The low profitability of its ‘power-by-the-hour’ (PBH) component maintenance business has prompted Sabena Technics to sell its US subsidiary Barfield, and thus abandon the burgeoning Latin American MRO market.
Last month, the French MRO provider revealed it was selling the Miami-based component repair specialist to Air France Industries KLM Engineering & Maintenance. The transaction is to be complete by mid-year.
Barfield supports avionics and other components at three US locations, with around 230 employees. It has also operated a repair shop for Airbus A320 and A330 rotables in Avianca’s hangar in Bogota since January 2013. The Colombian site was established after the airline inked a 10-year flight hour-based A320 avionics maintenance contract in late 2010.
This was supposed to pave Sabena Technics’ way into Latin America’s growing MRO market, where comprehensive, flight hour-based support contracts are much more popular than on the northern continent. In the USA, airlines tend to repair components through traditional time- and material-based contracts, due to the diverse and competitive market of individual specialist repair shops. The carriers are also typically large enough to maintain their own inventories, without a need to pool equipment with other operators.
However, Barfield was unable to win enough additional PBH business to make the model profitable, particularly in regard to building up a wide-ranging component pool. “We don’t have the right size to be able to able to compete with the other competitors in the market,” says chief operating officer Jean-Luc Fournel. “To continue expanding in that market, you need to invest a lot of money in the spares. So we decided not to continue investing in an activity where the return on investment is too low for us, and to concentrate our investment on other activities in the group."
The company's main competitors in Latin America’s component maintenance market were AFI KLM E&M, Lufthansa Technik and UK spare part specialist AJ Walter Aviation.
In Europe, Sabena Technics sold its Brussels-based PBH maintenance business – comprising inventory and contracts with 13 clients – to AAR. The US-based MRO provider has thus established a new facility in the Belgian capital to continue the existing custom.
For Air France-KLM, the Barfield acquisition will roughly double its business in the Americas. While its existing Miami-based subsidiary Aero Maintenance Group turns over around $80 million a year, Barfield generates around $75 million in revenues, says Franck Terner, president of the airline group’s MRO division.
The businesses will complement each other well, he says, because there are “very few” capability overlaps.
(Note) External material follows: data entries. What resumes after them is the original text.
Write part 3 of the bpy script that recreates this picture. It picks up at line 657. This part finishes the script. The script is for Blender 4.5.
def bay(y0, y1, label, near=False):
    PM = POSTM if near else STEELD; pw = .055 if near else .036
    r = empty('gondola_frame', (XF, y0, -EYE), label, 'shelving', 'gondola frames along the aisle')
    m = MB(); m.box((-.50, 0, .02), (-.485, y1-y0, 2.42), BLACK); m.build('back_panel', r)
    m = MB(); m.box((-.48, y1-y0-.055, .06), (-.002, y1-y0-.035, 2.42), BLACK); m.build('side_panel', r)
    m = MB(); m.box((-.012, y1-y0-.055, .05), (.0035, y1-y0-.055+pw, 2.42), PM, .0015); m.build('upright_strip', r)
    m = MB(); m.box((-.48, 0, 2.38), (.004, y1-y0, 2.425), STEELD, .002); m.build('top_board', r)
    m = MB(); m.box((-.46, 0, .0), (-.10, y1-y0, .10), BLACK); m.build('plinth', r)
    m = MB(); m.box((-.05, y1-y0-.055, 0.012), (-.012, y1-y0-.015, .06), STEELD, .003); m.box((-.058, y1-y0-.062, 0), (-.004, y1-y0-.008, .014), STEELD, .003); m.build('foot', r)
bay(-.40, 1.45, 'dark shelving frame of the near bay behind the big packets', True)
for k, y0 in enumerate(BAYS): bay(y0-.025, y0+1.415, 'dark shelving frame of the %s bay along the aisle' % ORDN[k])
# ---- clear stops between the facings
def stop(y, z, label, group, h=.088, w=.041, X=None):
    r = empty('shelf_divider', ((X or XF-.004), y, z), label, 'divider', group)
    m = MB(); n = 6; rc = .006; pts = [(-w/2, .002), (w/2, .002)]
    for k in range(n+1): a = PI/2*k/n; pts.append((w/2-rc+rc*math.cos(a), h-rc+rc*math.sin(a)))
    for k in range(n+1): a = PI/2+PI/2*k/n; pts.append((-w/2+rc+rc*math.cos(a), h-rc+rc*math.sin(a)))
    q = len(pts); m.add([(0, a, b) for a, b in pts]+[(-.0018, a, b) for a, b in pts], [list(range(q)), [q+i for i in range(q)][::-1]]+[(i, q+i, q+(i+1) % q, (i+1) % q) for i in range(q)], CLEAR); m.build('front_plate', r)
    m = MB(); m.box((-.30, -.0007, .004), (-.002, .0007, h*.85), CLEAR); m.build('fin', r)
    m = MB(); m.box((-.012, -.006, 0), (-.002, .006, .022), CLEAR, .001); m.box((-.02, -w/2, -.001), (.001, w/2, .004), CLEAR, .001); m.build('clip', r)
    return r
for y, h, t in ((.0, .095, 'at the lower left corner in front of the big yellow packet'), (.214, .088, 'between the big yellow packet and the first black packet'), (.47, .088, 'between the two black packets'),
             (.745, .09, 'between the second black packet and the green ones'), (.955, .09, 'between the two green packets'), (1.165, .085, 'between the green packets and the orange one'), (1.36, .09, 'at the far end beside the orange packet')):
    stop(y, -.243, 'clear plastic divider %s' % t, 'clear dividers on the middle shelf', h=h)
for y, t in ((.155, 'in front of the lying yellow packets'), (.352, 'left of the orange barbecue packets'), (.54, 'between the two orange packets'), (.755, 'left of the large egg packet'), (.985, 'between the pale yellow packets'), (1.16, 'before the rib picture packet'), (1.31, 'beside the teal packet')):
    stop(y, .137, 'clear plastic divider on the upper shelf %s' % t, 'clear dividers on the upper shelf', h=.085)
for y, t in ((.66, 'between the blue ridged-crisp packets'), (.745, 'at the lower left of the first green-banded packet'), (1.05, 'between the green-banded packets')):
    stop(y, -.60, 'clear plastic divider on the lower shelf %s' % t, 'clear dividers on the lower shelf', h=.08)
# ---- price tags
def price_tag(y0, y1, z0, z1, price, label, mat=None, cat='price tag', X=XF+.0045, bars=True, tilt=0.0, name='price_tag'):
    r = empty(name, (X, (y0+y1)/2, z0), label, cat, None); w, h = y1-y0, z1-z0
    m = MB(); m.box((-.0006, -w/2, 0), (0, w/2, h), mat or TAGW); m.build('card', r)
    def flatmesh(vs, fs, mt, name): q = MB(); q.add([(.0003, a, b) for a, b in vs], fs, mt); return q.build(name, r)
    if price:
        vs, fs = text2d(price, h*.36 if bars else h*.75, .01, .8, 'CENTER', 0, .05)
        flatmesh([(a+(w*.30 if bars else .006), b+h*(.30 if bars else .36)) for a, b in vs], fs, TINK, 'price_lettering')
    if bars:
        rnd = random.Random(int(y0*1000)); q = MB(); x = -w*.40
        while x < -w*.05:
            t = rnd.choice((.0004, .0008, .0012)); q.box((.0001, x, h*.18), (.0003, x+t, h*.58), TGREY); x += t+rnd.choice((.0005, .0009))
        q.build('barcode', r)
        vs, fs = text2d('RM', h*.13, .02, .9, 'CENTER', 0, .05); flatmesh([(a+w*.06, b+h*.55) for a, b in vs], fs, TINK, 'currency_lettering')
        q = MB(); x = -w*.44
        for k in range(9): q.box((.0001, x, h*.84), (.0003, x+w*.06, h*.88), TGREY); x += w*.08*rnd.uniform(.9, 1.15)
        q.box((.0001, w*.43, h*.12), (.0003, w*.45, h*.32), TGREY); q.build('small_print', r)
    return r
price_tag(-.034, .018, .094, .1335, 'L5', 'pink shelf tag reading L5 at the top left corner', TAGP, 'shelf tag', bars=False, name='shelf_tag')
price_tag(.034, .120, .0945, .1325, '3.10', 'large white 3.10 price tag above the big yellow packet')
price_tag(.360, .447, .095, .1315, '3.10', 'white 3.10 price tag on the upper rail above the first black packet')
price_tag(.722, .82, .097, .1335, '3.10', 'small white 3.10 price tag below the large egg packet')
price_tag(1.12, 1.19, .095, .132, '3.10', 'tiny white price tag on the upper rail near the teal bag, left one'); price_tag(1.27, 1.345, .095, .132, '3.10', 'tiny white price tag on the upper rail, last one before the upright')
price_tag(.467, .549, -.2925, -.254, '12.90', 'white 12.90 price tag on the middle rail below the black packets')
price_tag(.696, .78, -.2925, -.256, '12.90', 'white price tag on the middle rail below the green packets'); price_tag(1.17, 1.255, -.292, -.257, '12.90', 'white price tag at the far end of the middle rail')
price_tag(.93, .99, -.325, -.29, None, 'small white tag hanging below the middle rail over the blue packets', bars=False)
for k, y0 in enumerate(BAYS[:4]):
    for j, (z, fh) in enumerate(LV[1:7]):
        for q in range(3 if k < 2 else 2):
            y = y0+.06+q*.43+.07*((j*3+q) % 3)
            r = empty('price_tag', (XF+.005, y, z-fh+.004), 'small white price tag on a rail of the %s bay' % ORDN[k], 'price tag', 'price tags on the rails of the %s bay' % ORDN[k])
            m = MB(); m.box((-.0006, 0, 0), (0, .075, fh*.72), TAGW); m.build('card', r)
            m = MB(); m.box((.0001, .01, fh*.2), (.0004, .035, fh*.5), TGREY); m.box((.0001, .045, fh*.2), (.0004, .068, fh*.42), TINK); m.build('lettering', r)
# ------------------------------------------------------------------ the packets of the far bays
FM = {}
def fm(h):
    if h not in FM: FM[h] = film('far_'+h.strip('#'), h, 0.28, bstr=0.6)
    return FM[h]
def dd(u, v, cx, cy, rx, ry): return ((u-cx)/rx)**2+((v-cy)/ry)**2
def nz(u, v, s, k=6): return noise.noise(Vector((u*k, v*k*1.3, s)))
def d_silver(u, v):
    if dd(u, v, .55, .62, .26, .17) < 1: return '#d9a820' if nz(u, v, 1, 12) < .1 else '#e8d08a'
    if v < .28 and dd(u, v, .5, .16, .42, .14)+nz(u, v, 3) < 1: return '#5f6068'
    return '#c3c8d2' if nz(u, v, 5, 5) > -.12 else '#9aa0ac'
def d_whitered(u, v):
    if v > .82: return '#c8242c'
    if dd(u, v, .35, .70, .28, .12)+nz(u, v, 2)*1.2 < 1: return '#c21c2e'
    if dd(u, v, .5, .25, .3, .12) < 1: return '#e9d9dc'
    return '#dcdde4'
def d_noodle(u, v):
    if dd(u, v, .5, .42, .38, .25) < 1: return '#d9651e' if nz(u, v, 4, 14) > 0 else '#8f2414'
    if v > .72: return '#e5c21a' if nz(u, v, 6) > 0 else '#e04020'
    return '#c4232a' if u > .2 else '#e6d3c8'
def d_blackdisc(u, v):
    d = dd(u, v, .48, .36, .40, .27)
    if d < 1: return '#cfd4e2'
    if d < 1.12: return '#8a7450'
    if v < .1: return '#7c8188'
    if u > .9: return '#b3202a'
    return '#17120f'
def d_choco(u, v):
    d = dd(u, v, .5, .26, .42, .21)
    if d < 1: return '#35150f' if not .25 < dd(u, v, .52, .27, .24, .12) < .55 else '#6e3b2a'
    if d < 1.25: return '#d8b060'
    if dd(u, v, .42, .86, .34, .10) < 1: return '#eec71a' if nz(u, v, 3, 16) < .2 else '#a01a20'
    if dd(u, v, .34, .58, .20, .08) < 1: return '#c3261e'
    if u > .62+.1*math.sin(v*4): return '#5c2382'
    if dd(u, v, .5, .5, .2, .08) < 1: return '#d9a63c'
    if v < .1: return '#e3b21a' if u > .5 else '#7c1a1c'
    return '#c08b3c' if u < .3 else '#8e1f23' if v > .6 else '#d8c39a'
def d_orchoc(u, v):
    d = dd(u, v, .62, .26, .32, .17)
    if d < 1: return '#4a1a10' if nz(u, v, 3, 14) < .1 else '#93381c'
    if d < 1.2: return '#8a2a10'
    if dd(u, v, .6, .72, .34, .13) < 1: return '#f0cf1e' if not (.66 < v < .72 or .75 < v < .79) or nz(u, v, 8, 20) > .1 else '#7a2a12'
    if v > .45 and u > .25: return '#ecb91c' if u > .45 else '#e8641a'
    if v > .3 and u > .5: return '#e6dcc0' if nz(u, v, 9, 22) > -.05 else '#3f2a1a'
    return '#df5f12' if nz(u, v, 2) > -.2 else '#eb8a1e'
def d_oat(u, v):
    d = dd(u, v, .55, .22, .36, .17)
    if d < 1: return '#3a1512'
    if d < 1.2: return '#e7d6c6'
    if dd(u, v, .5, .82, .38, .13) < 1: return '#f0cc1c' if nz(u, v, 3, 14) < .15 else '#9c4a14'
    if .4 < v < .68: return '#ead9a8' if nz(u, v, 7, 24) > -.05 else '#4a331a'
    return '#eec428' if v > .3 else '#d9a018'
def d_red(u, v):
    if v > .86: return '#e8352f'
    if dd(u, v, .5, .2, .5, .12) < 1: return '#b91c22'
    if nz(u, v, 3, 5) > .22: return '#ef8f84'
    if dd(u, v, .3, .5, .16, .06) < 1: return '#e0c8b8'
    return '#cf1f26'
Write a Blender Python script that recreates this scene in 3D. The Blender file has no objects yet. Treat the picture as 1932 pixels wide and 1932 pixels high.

The combined operation should also generate savings through “good synergies”, as both firms share the same suppliers, he adds.
No decision appears to have been made over whether the two brands will be kept in the long term. For the time being, the Barfield name will be retained as it is a “good, well-known” brand, says Terner.
A year ago, Barfield’s chief executive, Frederic Denise, told Flightglobal that the Bogota shop was set to grow quickly – with potentially 15 employees by the end of 2014 – while the MRO group also planned to establish a “presence” in Brazil by 2015. However, Terner is more coy about facility investments in Latin America. There are no plans to set up a site in Brazil in the short term, he says, and any new facilities in the region would likely be established with an airline partner.
Meanwhile, Sabena Technics has virtually left the aftermarket in North and South America. The MRO provider still offers its airframe maintenance capacity to airlines in the region, but Barfield's Fournel concedes there is little prospect of winning extensive contracts aside from ad-hoc repairs and individual checks, due to western Europe’s high labour costs.
Components will continue to be repaired at the existing shops in Brussels, Bordeaux and Dinard, but this will be on a time and material basis for airlines and other MRO providers.
In the future, Sabena Technics wants to focus on three key areas: airframe maintenance and VIP completions, military aircraft MRO and comprehensive support – including flight hour-based component service contracts – for ATR turboprops. The group has invested in spares for the latter's latest -600 series, says Fournel, because “on that specific market we have the right size”.
The main business growth in that area is to come from operators in Europe, Africa and Asia. To that end, Sabena Technics is opening a spare parts distribution centre at Singapore in May, where it has thus far only had a sales and customer support office.